Cara: Well, I’d do it with Geralt 100%. Sterile also. No danger of babies.

Those intense eyes like woah and how he’d just JUMP right in the middle of the act because the controls are so poorly mapped? Oh baby.

Phil, tell me a bit about what it’s like to inspire such vitriol with his work that it inspired angry Ken Levine tweets and even a Penny Arcade comic.

Phil: That vitriol came from exactly the sort of people I would have wanted to get mad at me, thankfully. Levine in particular I pick on a lot in the book because he runs his mouth so much, more than most folks in his position do anyway. So like it was honestly pretty fun. They also represent a strange sort of reversal that I think has occurred recently where we’ve gone from that “are games art” debate to taking a “who gives a shit this is just for fun stance stop taking this so seriously” stance.

Penny Arcade comic from the week of Phil's book release.

Cara: It’s funny: I played System Shock 2 recently and everything in Bioshock started to make more sense. I do respect Levine because he made that game and I love it. I think what’s interesting though is that you can really only do the unreliable narrator just like that once and get away with it. And SHODAN is a much stronger character than any of his later ones.

Phil: This is a big problem with games. Everybody has one thing that they repeat forever.

I was very big into that “Games Are Art” push in 2011 and even made a movie to that effect, and I wonder today how many of the people that supported me then would hate that I’m trying to talk about games as something that should ever change or evolve.

Cara: I think games are stuck in a big commercial scary place which means that sequels are making it difficult to change. But, what is cool is that even in a sequel you can make big changes about how things are done. And of course, smaller games and devs are making radical things still, which sometimes proves that their new way of doing things can be profitable. Which then AAA designers can use as an argument to cannibalize those systems. There’s this argument that AAA and indie and AA games are somehow all at odds, but I don’t think that’s true. Tale of Tales, for example, has influenced some of the best parts of Uncharted 2.

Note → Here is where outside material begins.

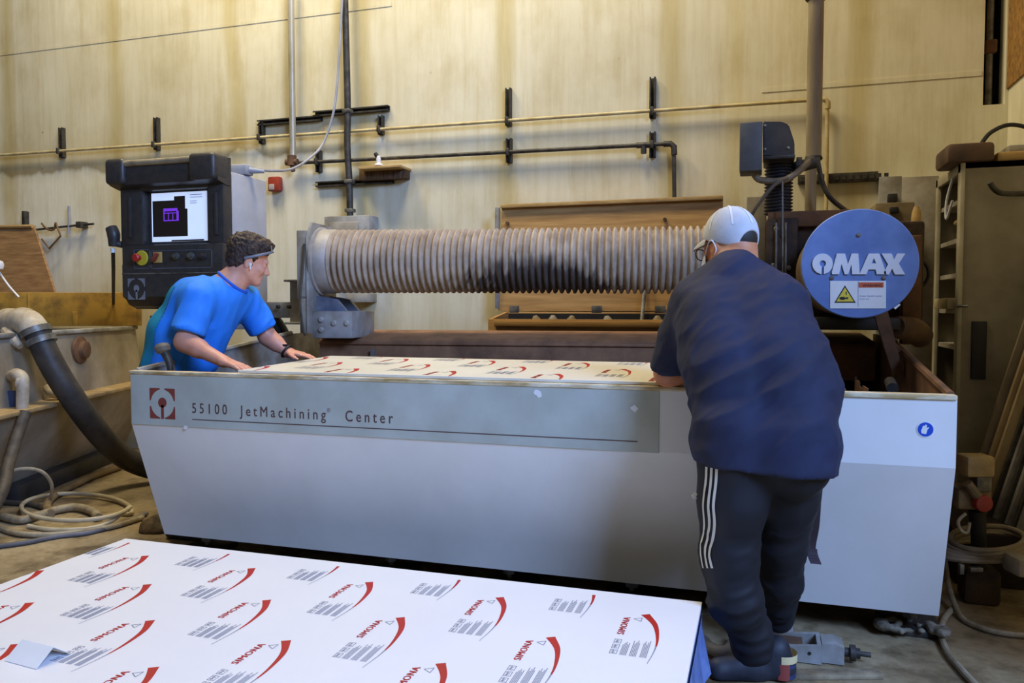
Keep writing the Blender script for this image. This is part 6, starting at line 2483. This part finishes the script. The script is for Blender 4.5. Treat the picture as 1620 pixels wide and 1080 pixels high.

Phil: That AAA rut is really more harmful to the business because it limits the market. There really aren’t the many people in the whole world that are going to even be able to play the sort of games that use all the buttons on a gamepad. The AAA market focuses so hard on the same group of people it always has, at the expense of growth. Those indies that branch out and find unexpected success often feel like the only ones who understand this. The market you want may not be (and probably isn’t) the one Assassin’s Creed goes after

Cara: But at the same time, I love the polish and drama of a huge AAA game and the only way to get the budget to do that is to say “This has been done before and is a safe bet.” I sound like an apologist but I don’t think anyone wants these games to go away. I think we love the event games.

Phil: I do, yes

Cara: But I do believe in them, still. I believe because I have seen the inside of some very big games, like GTA IV for example. And the people who work on these games are very informed about the interesting, weird stuff in games that is being done. They just don’t necessarily get room or time to take the risks they want. But change happens slower in AAA and that’s just the way it is. Maybe I’m just more of an optimist than Phil is.

Phil: Most people are.

Photo of Cara Ellison

Is this what you would change about games in 2016? The risks of the AAA?

Cara: I’d love to live in a time where there was more originality in AAA! But also I am still hopeful.

Phil: Bethesda, above all, should be the one leading the charge on trying new things. Shit like Fallout 4 is enormously profitable and they should be funding shit that isn’t Doom or Elder Scrolls and they’re private so they don’t have shareholder haranguing to deal with. On another note, I’d like to see commitment to cohesion. I like art shit but what really bothers me is every game being everything at once. I want some indication that everything is intended to serve a coherent vision— so that’s my letter to Santa.

In 2016, look for Phil Owen to have some follow-ups to his book alongside some writing for Playboy. Cara Ellison worked on Dishonored 2, which releases in the spring.